Stated goal =
Every line below must be reproduced exactly. Copy them all.

Records for processing =

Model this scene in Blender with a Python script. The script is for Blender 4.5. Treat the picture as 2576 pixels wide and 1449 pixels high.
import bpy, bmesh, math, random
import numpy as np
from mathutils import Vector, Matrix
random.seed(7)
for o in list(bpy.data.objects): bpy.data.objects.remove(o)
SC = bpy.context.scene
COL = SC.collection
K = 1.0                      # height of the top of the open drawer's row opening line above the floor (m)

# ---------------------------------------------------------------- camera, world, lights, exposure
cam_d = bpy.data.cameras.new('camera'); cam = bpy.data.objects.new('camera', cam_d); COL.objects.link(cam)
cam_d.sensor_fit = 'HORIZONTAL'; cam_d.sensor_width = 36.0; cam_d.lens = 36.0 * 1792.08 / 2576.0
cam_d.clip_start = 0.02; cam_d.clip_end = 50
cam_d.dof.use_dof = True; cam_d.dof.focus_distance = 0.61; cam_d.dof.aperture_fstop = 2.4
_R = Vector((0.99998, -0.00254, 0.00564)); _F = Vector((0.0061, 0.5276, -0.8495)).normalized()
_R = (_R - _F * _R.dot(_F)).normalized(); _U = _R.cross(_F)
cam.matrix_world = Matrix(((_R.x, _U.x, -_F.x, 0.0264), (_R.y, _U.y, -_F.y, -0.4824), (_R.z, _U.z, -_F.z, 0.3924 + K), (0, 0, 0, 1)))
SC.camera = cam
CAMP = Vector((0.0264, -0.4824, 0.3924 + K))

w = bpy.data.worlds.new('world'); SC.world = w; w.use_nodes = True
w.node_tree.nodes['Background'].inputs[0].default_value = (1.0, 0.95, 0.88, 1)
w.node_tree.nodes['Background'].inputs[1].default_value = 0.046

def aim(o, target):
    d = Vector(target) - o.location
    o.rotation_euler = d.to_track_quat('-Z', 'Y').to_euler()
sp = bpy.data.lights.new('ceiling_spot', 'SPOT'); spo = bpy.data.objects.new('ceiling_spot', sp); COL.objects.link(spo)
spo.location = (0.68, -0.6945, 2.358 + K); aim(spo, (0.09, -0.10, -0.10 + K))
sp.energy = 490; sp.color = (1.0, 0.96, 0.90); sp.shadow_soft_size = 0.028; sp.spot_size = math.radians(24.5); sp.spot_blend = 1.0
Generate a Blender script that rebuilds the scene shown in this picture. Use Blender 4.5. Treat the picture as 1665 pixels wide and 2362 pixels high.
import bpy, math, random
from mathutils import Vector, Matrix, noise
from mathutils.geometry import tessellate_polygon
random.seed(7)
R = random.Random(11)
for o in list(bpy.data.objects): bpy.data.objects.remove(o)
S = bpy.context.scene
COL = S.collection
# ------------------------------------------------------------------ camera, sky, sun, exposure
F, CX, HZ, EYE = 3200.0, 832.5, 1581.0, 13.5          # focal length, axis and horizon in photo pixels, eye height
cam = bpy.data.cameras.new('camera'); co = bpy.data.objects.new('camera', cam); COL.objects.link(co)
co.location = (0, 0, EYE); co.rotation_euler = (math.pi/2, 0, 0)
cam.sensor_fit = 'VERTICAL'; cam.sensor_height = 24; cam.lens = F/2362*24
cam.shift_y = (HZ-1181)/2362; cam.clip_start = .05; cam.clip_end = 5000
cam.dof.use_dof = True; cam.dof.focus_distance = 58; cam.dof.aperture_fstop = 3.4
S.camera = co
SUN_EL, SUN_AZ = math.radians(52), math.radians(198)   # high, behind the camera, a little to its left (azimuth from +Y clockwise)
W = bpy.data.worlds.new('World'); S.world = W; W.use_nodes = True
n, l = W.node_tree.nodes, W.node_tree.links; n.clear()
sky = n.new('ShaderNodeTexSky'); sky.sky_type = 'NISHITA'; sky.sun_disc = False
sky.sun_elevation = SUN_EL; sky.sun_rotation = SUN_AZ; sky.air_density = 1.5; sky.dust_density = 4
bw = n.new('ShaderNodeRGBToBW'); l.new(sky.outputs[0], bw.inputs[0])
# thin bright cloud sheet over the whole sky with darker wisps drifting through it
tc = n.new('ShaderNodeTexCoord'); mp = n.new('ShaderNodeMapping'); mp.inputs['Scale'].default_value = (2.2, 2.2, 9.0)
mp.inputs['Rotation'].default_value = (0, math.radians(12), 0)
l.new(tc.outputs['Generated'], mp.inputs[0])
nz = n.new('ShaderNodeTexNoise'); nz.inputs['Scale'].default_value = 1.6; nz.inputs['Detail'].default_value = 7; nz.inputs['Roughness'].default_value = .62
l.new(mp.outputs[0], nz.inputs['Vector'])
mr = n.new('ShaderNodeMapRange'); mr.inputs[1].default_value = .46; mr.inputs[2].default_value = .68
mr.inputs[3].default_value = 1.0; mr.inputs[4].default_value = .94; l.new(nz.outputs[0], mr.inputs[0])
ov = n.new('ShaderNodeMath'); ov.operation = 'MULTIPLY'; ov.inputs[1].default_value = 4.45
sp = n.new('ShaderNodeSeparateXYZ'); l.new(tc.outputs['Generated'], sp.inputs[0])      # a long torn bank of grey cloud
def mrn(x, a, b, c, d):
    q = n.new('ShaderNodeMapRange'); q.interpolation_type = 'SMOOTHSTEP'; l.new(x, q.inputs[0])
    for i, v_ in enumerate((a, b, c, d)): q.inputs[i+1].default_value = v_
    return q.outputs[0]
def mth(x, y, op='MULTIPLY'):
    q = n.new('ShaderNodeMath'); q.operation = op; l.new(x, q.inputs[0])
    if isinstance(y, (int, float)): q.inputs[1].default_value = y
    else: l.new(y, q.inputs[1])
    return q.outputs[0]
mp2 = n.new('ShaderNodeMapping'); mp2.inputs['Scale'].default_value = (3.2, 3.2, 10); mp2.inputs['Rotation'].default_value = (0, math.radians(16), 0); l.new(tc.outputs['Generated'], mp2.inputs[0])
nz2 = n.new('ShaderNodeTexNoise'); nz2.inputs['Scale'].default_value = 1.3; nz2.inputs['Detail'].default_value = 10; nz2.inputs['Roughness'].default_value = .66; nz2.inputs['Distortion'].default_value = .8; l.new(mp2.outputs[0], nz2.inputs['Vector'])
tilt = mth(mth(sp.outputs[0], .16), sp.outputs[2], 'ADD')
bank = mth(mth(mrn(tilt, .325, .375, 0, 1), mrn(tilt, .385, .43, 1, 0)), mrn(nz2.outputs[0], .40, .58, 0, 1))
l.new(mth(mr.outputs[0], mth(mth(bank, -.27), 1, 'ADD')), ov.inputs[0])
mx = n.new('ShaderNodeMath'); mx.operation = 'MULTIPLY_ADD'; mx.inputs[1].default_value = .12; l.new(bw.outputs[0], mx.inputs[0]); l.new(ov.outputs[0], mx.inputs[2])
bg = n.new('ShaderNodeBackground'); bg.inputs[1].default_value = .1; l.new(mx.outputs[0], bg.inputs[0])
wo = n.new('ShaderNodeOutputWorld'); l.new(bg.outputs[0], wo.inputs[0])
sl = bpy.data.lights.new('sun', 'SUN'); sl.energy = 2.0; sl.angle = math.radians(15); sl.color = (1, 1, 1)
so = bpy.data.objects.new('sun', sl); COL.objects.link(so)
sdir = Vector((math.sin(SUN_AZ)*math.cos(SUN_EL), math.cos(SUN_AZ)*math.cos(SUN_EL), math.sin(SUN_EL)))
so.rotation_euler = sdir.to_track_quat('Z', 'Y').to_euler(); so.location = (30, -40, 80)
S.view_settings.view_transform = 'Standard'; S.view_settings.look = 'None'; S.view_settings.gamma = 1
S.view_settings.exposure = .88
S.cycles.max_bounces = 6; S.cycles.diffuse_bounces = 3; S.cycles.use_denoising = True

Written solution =
Model this scene in Blender with a Python script. The script is for Blender 4.5. Treat the picture as 2576 pixels wide and 1449 pixels high.
import bpy, bmesh, math, random
import numpy as np
from mathutils import Vector, Matrix
random.seed(7)
for o in list(bpy.data.objects): bpy.data.objects.remove(o)
SC = bpy.context.scene
COL = SC.collection
K = 1.0                      # height of the top of the open drawer's row opening line above the floor (m)

# ---------------------------------------------------------------- camera, world, lights, exposure
cam_d = bpy.data.cameras.new('camera'); cam = bpy.data.objects.new('camera', cam_d); COL.objects.link(cam)
cam_d.sensor_fit = 'HORIZONTAL'; cam_d.sensor_width = 36.0; cam_d.lens = 36.0 * 1792.08 / 2576.0
cam_d.clip_start = 0.02; cam_d.clip_end = 50
cam_d.dof.use_dof = True; cam_d.dof.focus_distance = 0.61; cam_d.dof.aperture_fstop = 2.4
_R = Vector((0.99998, -0.00254, 0.00564)); _F = Vector((0.0061, 0.5276, -0.8495)).normalized()
_R = (_R - _F * _R.dot(_F)).normalized(); _U = _R.cross(_F)
cam.matrix_world = Matrix(((_R.x, _U.x, -_F.x, 0.0264), (_R.y, _U.y, -_F.y, -0.4824), (_R.z, _U.z, -_F.z, 0.3924 + K), (0, 0, 0, 1)))
SC.camera = cam
CAMP = Vector((0.0264, -0.4824, 0.3924 + K))

w = bpy.data.worlds.new('world'); SC.world = w; w.use_nodes = True
w.node_tree.nodes['Background'].inputs[0].default_value = (1.0, 0.95, 0.88, 1)
w.node_tree.nodes['Background'].inputs[1].default_value = 0.046

def aim(o, target):
    d = Vector(target) - o.location
    o.rotation_euler = d.to_track_quat('-Z', 'Y').to_euler()
sp = bpy.data.lights.new('ceiling_spot', 'SPOT'); spo = bpy.data.objects.new('ceiling_spot', sp); COL.objects.link(spo)
spo.location = (0.68, -0.6945, 2.358 + K); aim(spo, (0.09, -0.10, -0.10 + K))
sp.energy = 490; sp.color = (1.0, 0.96, 0.90); sp.shadow_soft_size = 0.028; sp.spot_size = math.radians(24.5); sp.spot_blend = 1.0
Generate a Blender script that rebuilds the scene shown in this picture. Use Blender 4.5. Treat the picture as 1665 pixels wide and 2362 pixels high.
import bpy, math, random
from mathutils import Vector, Matrix, noise
from mathutils.geometry import tessellate_polygon
random.seed(7)
R = random.Random(11)
for o in list(bpy.data.objects): bpy.data.objects.remove(o)
S = bpy.context.scene
COL = S.collection
# ------------------------------------------------------------------ camera, sky, sun, exposure
F, CX, HZ, EYE = 3200.0, 832.5, 1581.0, 13.5          # focal length, axis and horizon in photo pixels, eye height
cam = bpy.data.cameras.new('camera'); co = bpy.data.objects.new('camera', cam); COL.objects.link(co)
co.location = (0, 0, EYE); co.rotation_euler = (math.pi/2, 0, 0)
cam.sensor_fit = 'VERTICAL'; cam.sensor_height = 24; cam.lens = F/2362*24
cam.shift_y = (HZ-1181)/2362; cam.clip_start = .05; cam.clip_end = 5000
cam.dof.use_dof = True; cam.dof.focus_distance = 58; cam.dof.aperture_fstop = 3.4
S.camera = co
SUN_EL, SUN_AZ = math.radians(52), math.radians(198)   # high, behind the camera, a little to its left (azimuth from +Y clockwise)
W = bpy.data.worlds.new('World'); S.world = W; W.use_nodes = True
n, l = W.node_tree.nodes, W.node_tree.links; n.clear()
sky = n.new('ShaderNodeTexSky'); sky.sky_type = 'NISHITA'; sky.sun_disc = False
sky.sun_elevation = SUN_EL; sky.sun_rotation = SUN_AZ; sky.air_density = 1.5; sky.dust_density = 4
bw = n.new('ShaderNodeRGBToBW'); l.new(sky.outputs[0], bw.inputs[0])
# thin bright cloud sheet over the whole sky with darker wisps drifting through it
tc = n.new('ShaderNodeTexCoord'); mp = n.new('ShaderNodeMapping'); mp.inputs['Scale'].default_value = (2.2, 2.2, 9.0)
mp.inputs['Rotation'].default_value = (0, math.radians(12), 0)
l.new(tc.outputs['Generated'], mp.inputs[0])
nz = n.new('ShaderNodeTexNoise'); nz.inputs['Scale'].default_value = 1.6; nz.inputs['Detail'].default_value = 7; nz.inputs['Roughness'].default_value = .62
l.new(mp.outputs[0], nz.inputs['Vector'])
mr = n.new('ShaderNodeMapRange'); mr.inputs[1].default_value = .46; mr.inputs[2].default_value = .68
mr.inputs[3].default_value = 1.0; mr.inputs[4].default_value = .94; l.new(nz.outputs[0], mr.inputs[0])
ov = n.new('ShaderNodeMath'); ov.operation = 'MULTIPLY'; ov.inputs[1].default_value = 4.45
sp = n.new('ShaderNodeSeparateXYZ'); l.new(tc.outputs['Generated'], sp.inputs[0])      # a long torn bank of grey cloud
def mrn(x, a, b, c, d):
    q = n.new('ShaderNodeMapRange'); q.interpolation_type = 'SMOOTHSTEP'; l.new(x, q.inputs[0])
    for i, v_ in enumerate((a, b, c, d)): q.inputs[i+1].default_value = v_
    return q.outputs[0]
def mth(x, y, op='MULTIPLY'):
    q = n.new('ShaderNodeMath'); q.operation = op; l.new(x, q.inputs[0])
    if isinstance(y, (int, float)): q.inputs[1].default_value = y
    else: l.new(y, q.inputs[1])
    return q.outputs[0]
mp2 = n.new('ShaderNodeMapping'); mp2.inputs['Scale'].default_value = (3.2, 3.2, 10); mp2.inputs['Rotation'].default_value = (0, math.radians(16), 0); l.new(tc.outputs['Generated'], mp2.inputs[0])
nz2 = n.new('ShaderNodeTexNoise'); nz2.inputs['Scale'].default_value = 1.3; nz2.inputs['Detail'].default_value = 10; nz2.inputs['Roughness'].default_value = .66; nz2.inputs['Distortion'].default_value = .8; l.new(mp2.outputs[0], nz2.inputs['Vector'])
tilt = mth(mth(sp.outputs[0], .16), sp.outputs[2], 'ADD')
bank = mth(mth(mrn(tilt, .325, .375, 0, 1), mrn(tilt, .385, .43, 1, 0)), mrn(nz2.outputs[0], .40, .58, 0, 1))
l.new(mth(mr.outputs[0], mth(mth(bank, -.27), 1, 'ADD')), ov.inputs[0])
mx = n.new('ShaderNodeMath'); mx.operation = 'MULTIPLY_ADD'; mx.inputs[1].default_value = .12; l.new(bw.outputs[0], mx.inputs[0]); l.new(ov.outputs[0], mx.inputs[2])
bg = n.new('ShaderNodeBackground'); bg.inputs[1].default_value = .1; l.new(mx.outputs[0], bg.inputs[0])
wo = n.new('ShaderNodeOutputWorld'); l.new(bg.outputs[0], wo.inputs[0])
sl = bpy.data.lights.new('sun', 'SUN'); sl.energy = 2.0; sl.angle = math.radians(15); sl.color = (1, 1, 1)
so = bpy.data.objects.new('sun', sl); COL.objects.link(so)
sdir = Vector((math.sin(SUN_AZ)*math.cos(SUN_EL), math.cos(SUN_AZ)*math.cos(SUN_EL), math.sin(SUN_EL)))
so.rotation_euler = sdir.to_track_quat('Z', 'Y').to_euler(); so.location = (30, -40, 80)
S.view_settings.view_transform = 'Standard'; S.view_settings.look = 'None'; S.view_settings.gamma = 1
S.view_settings.exposure = .88
S.cycles.max_bounces = 6; S.cycles.diffuse_bounces = 3; S.cycles.use_denoising = True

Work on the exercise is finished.